Canada’s central bank held its key overnight rate steady at the 1.00% level for the 11th consecutive time, and said there is less slack in an economy that’s now expected to return to full capacity by the third quarter of 2013, three months sooner than forecast previously.
The profile for inflation is “marginally” firmer and the core and total consumer price index will moderate this year and reach the 2% target by the third quarter of next year, also three months sooner than expected in October, the Bank of Canada said Tuesday.

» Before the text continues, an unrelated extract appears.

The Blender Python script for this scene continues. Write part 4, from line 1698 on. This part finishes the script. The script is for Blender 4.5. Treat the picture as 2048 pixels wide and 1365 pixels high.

“With the target interest rate near historic lows and the financial system functioning well, there is considerable monetary policy stimulus in Canada,” the Bank said in its first rate decision of the year, repeating what it’s said in the last two statements. It characterized risks to the inflation forecast as “roughly balanced.”
The decision was unanimously predicted. The Bank said the outlook for the global economy has deteriorated amid an intensified euro-zone debt crisis, tighter conditions in financial markets and increased risk aversion. But it gave no sign of contemplating rate cuts. Rather, it acknowledged that the economy had more momentum in the second half of last year and upgraded growth forecasts for 2011 and 2012 to 2.4% and 2% respectively from 2.1% and 1.9%.
The CAD extended overnight gains after the rate decision was published, with the USD weakening to C$1.0129 from C$1.0137 before the release.